▸ Task goal
Please report every line from the material that contains the word "scene".
··· Data provided
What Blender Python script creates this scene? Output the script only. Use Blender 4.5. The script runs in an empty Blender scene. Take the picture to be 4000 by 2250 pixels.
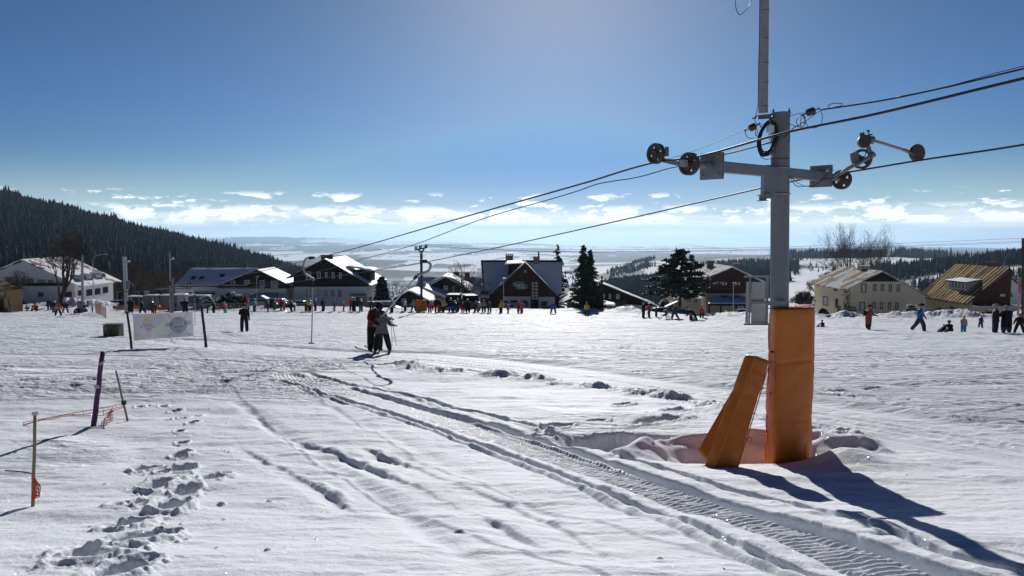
import bpy, bmesh, math, random
import numpy as np
from mathutils import Vector, Matrix

# ------------------------------------------------------------------ camera, world, sun, exposure
SC = bpy.context.scene
COL = SC.collection
F = 2950.0                       # focal length in photo pixels (photo 4000 x 2250)
PITCH = math.atan(220.0 / F)     # horizon on photo row 905
cam = bpy.data.cameras.new('camera')
cam.sensor_width = 36.0
cam.lens = 36.0 * F / 4000.0
cam.clip_start = 0.1
cam.clip_end = 120000.0
camo = bpy.data.objects.new('camera', cam)
COL.objects.link(camo)
camo.location = (0, 0, 0)
camo.rotation_euler = (math.radians(90) - PITCH, 0, 0)
SC.camera = camo

SUN_EL = math.radians(23.0)
SUN_AZ = math.radians(3.3)       # to the right of the view direction
SKY_STRENGTH = 0.05
SUN_STRENGTH = 4.4
EXPOSURE = -0.04
SKY_SAT = 1.2
SKY_GAMMA = 1.45
SKY_TINT = (1.05, 1.05, 1.08)
SKY_CAP = (8.2, 11.8, 17.6)
SKY_LOW = (0.45, 0.67, 1.06)
PALE = (16.0, 18.8, 22.5)
SC.view_settings.view_transform = 'Standard'
SC.view_settings.look = 'None'
SC.view_settings.exposure = EXPOSURE
SC.view_settings.gamma = 1.0
SC.view_settings.use_curve_mapping = False
SC.cycles.use_denoising = True
SC.cycles.max_bounces = 6
SC.cycles.diffuse_bounces = 3
SC.cycles.glossy_bounces = 2
SC.cycles.transmission_bounces = 4
SC.cycles.volume_bounces = 0
SC.cycles.transparent_max_bounces = 8
SC.cycles.sample_clamp_indirect = 4.0
SC.cycles.caustics_reflective = False
SC.cycles.caustics_refractive = False

sun = bpy.data.lights.new('sun', 'SUN')
sun.energy = SUN_STRENGTH
sun.angle = math.radians(0.5)
sun.color = (1.0, 0.975, 0.94)
suno = bpy.data.objects.new('sun', sun)
COL.objects.link(suno)
sd = Vector((math.sin(SUN_AZ) * math.cos(SUN_EL), math.cos(SUN_AZ) * math.cos(SUN_EL), math.sin(SUN_EL)))
suno.rotation_euler = sd.to_track_quat('Z', 'Y').to_euler()
suno.location = (30, 40, 60)


class NT:
    """tiny node-tree helper"""
    def __init__(s, tree):
        s.t = tree
    def n(s, typ, **kw):
        nd = s.t.nodes.new(typ)
        for k, v in kw.items():
            if k.startswith('i_'):
                key = k[2:]
                key = int(key) if key.isdigit() else key.replace('_', ' ')
                nd.inputs[key].default_value = v
            else:
                setattr(nd, k, v)
        return nd
    def l(s, a, b):
        s.t.links.new(a, b)
    def math(s, op, a, b=None, c=None, clamp=False):
        nd = s.t.nodes.new('ShaderNodeMath')
        nd.operation = op
        nd.use_clamp = clamp
        for i, v in enumerate((a, b, c)):
            if v is None:
                continue
            if isinstance(v, (int, float)):
                nd.inputs[i].default_value = v
            else:
                s.l(v, nd.inputs[i])
        return nd.outputs[0]
    def mix(s, fac, a, b):
        nd = s.t.nodes.new('ShaderNodeMix')
        nd.data_type = 'RGBA'
        for i, v in ((0, fac), (6, a), (7, b)):
            if isinstance(v, (int, float)):
                nd.inputs[i].default_value = v
            elif isinstance(v, (tuple, list)):
                nd.inputs[i].default_value = (*v[:3], 1.0)
            else:
                s.l(v, nd.inputs[i])
        return nd.outputs[2]
    def ss(s, x, lo, hi):
        nd = s.t.nodes.new('ShaderNodeMapRange')
        nd.interpolation_type = 'SMOOTHSTEP'
        s.l(x, nd.inputs[0])
        nd.inputs[1].default_value = lo
        nd.inputs[2].default_value = hi
        return nd.outputs[0]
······
▸ Answer to the task
What Blender Python script creates this scene? Output the script only. Use Blender 4.5. The script runs in an empty Blender scene. Take the picture to be 4000 by 2250 pixels.
SC = bpy.context.scene